The gaming industry’s premiere E3 conference took place, with sides continuing to declare their cause, new players stepping onto the battlefield, and interesting alliances forming.

We’ve witnessed a similar war for dominance in the TV streaming world. In the beginning, consumers had just a few choices and it was mostly supplementing an existing cable package. Now, streaming services are completely replacing traditional cable television for an increasing number of TV watchers. Individual networks and brands like Apple and DC Comics are offering their own platforms, and larger services like Netflix and Hulu continue their massive investment in original content in a bid to secure their more established positions. The market is flooded with options all vying for subscribers.

Game streaming resembles the video streaming structure we’ve become used to — an online library of games available to play across devices for a monthly subscription price. You’ll likely need a device or controller, similar to how you may need an Amazon Fire TV Stick or Roku.

The services will have some overlap in the games they offer, as well as exclusive titles. And in the same way TV streaming has made it easy to view older classics like “Seinfeld” and “Indiana Jones” without keeping your VCR around, video game streaming will make nostalgia gaming easier than ever. Backwards compatibility can be a challenge when an N64 cartridge literally can’t fit into a Nintendo Switch. But with a completely digital library, it’ll be much easier for developers to upload classics.

Two major players have made their first moves toward the battlefield — Microsoft’s Xbox and Google Stadia. Apple has announced a similar subscription idea, but with a mobile-game focus and availability for Apple devices exclusively.

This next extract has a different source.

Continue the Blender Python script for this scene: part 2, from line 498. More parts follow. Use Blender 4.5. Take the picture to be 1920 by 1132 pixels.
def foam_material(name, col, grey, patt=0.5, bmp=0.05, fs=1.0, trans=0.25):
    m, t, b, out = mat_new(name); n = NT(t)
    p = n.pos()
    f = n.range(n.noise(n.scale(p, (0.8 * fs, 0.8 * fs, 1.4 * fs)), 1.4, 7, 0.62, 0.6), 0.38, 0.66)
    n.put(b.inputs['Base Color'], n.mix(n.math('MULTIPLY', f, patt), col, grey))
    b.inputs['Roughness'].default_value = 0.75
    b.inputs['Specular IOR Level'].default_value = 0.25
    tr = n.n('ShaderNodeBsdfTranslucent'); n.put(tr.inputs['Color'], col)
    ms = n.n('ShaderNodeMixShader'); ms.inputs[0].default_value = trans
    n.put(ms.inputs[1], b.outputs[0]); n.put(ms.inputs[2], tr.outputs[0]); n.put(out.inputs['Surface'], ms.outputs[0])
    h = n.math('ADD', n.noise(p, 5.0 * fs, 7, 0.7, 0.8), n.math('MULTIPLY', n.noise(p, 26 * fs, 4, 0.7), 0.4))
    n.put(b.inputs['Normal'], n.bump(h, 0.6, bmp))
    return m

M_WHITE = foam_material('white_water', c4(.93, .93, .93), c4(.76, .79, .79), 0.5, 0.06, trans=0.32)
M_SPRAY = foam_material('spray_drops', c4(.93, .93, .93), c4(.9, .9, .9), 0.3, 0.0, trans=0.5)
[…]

There’s a lot we still don’t know about the exact form game streaming will take as the movement faces different obstacles than TV streaming. Playing a video game online requires a pretty strong internet connection that can handle uploading and downloading data without latency, or lag time, issues. And you’ll need a generous data allotment on your internet package to support game streaming — it’s looking like Google Stadia would use up to 1 TB (the common monthly data cap) in just 65 hours of 4K streaming.

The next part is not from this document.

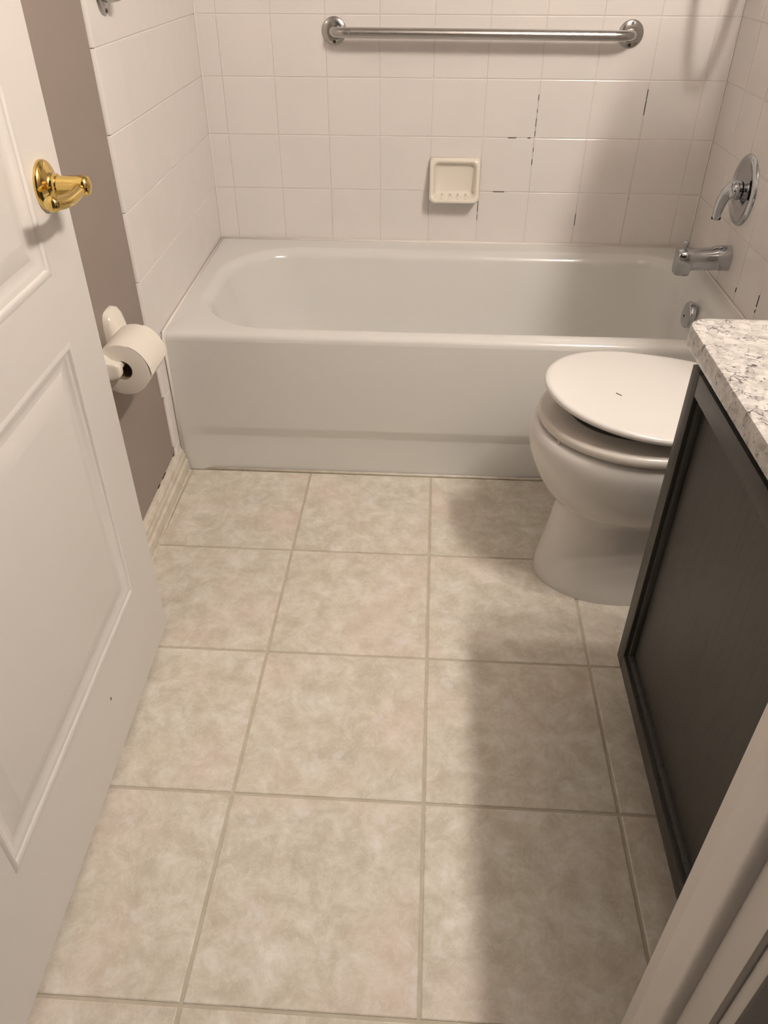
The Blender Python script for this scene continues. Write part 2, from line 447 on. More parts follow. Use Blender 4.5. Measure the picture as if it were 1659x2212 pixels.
# ------------------------------------------------------------------ door frame, right jamb (trim_1)
tr = empty('trim_1', (DX1, YF, 0)); struct(tr, 'white painted door jamb with stop moulding at lower right', 'door frame')
def T1(o): o.parent = tr; o.matrix_parent_inverse = Matrix.Translation((-DX1, -YF, 0)); return o
T1(box('jamb', DX1, DX1 + 0.02, YH, YF, 0, 2.04, 'trim', None, 0.0012, 2))
bm = bmesh.new()
prof = [(DX1 + 0.001, -2.152), (DX1 - 0.0105, -2.152), (DX1 - 0.0115, -2.153)]
for k in range(9):
    a = k / 8 * PI / 2
    prof.append((DX1 - 0.0115 + 0.0125 * (1 - math.cos(a)), -2.1885 - 0.0095 * math.sin(a)))
add_loops(bm, [[(x, y, z) for x, y in prof] for z in (0.0, 2.03)], True, True, True)
T1(obj('stop_moulding', bm, 'trim', None, True, angle=30))
bm = bmesh.new()
add_box(bm, DX1 + 0.006, DX1 + 0.066, YH - 0.016, YH, 0, 2.10, 0.004, 2)
T1(obj('casing', bm, 'trim', None, True, angle=35))
T1(box('casing', DX1 + 0.006, DX1 + 0.066, YF, YF + 0.012, 0, 2.10, 'trim', None, 0.003, 2))
tl = empty('trim_2', (DX0, YF, 0)); struct(tl, 'white painted hinge-side door jamb', 'door frame')
def T2(o): o.parent = tl; o.matrix_parent_inverse = Matrix.Translation((-DX0, -YF, 0)); return o
T2(box('jamb', DX0 - 0.02, DX0 - 0.002, YH, YF - 0.025, 0, 2.04, 'trim', None, 0.0012, 2))
T2(box('head_jamb', DX0, DX1, YH, YF, 2.04, 2.06, 'trim', None, 0.0012, 2))

# ------------------------------------------------------------------ baseboard left
bb = empty('baseboard_left', mat=LW); struct(bb, 'grimy white moulded baseboard under the taupe wall', 'baseboard')
bm = bmesh.new()
prof = [(-0.009, 0.0), (0.0135, 0.0), (0.0135, 0.034), (0.011, 0.037), (0.0085, 0.038), (0.0085, 0.052), (0.006, 0.056), (0.0055, 0.066), (0.002, 0.073), (-0.002, 0.078), (-0.009, 0.079)]
add_loops(bm, [[(s, o, z) for o, z in prof] for s in (0.7655, 2.10)], True, True, True)
obj('moulding', bm, 'base', bb)
bm = bmesh.new()
for s0, s1 in ((0.90, 0.93), (0.955, 0.972), (0.81, 0.822)):
    add_box(bm, s0, s1, -0.0078, -0.0062, 0.0785, 0.0815)
obj('chipped_paint', bm, 'rust', bb)
bm = bmesh.new()
add_tube(bm, [(0.7655, 0.0135, 0.002), (2.1, 0.0135, 0.002)], 0.003, 6)
obj('floor_caulk', bm, 'base', bb)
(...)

Two major players have made their first moves toward the battlefield — Microsoft’s Xbox and Google Stadia. Apple has announced a similar subscription idea, but with a mobile-game focus and availability for Apple devices exclusively.

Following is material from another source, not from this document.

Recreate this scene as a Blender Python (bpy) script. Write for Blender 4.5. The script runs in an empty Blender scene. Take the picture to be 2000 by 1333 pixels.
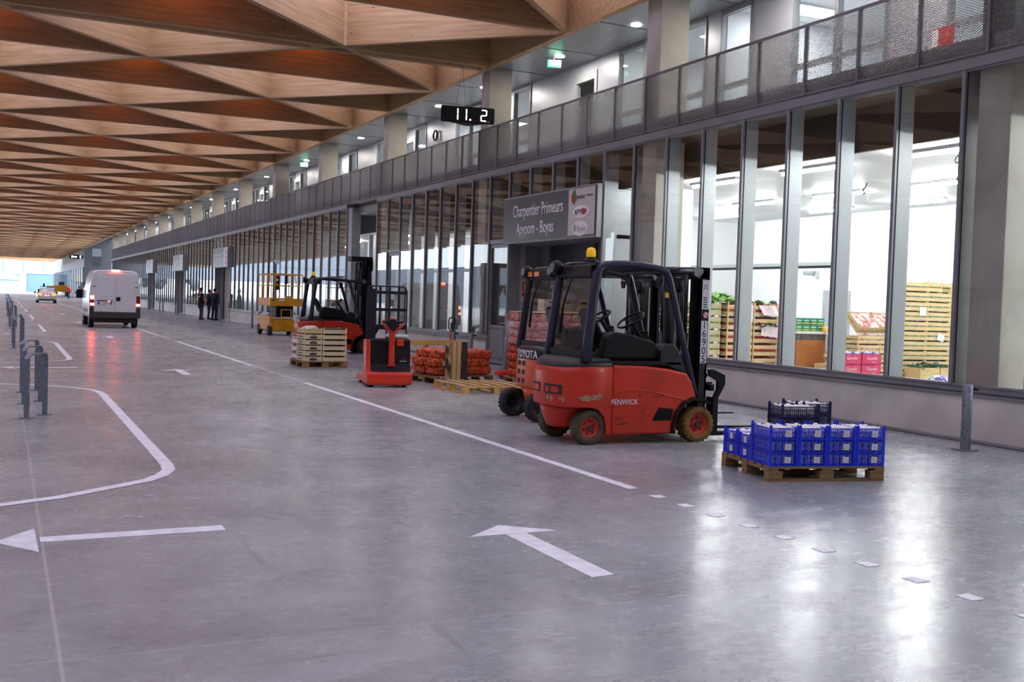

Consumers have also voiced concerns about the streaming library rotation where, similar to services like Netflix, titles come and go each month. What happens to your game progress if a title is suddenly off the roster? Whatever the answers are, we know this new venture won’t work exactly like TV streaming services.

Xbox has been toying with streaming content for a while with Xbox Game Pass, which lets you play over 100 games on the Xbox for $15 per month. At E3, Microsoft officially announced Project xCloud, touting its ability to turn your Xbox into your own cloud server. It’s a service that will let you take your Xbox library (and 3,500+ games available for streaming) with you across other devices like computers and phones. Public testing starts this fall and Microsoft hasn’t released any details about pricing or official launch. In early May, unlikely allies Sony and Microsoft announced they are potentially partnering to “explore joint development of future cloud solutions.” Details are pretty vague but it could result in a peace treaty between two of the industry’s biggest rivals.

Google is a surprising contender, as the company hasn’t invested in the console gaming space before. It’s going to market with a game streaming service called Google Stadia, for a starting cost of $10 per month. It’ll have a rotating selection of free games and others for purchase. Stadia’s big draw is its low upfront cost. You don’t need to invest in a console (which can cost as much as $500) or extensive accessories. A Chromecast Ultra and controller are all you need to get started, and you can already preorder a package for its release this fall.

If you already own an Xbox and have built out a library of games, it’s unlikely you’ll defect to Google. Google Stadia is targeting more casual gamers instead and will appeal to those who haven’t already invested in one ecosystem. Beginners could feel more comfortable trying their hand at gaming for the first time within Google’s orbit, based on general familiarity with the company and its lock on so much of the internet. In Google’s own words, “We want to make gaming more accessible for everyone.”

In the meantime, you’ll have to stick with the tried and true consoles to get your Mario Kart fix.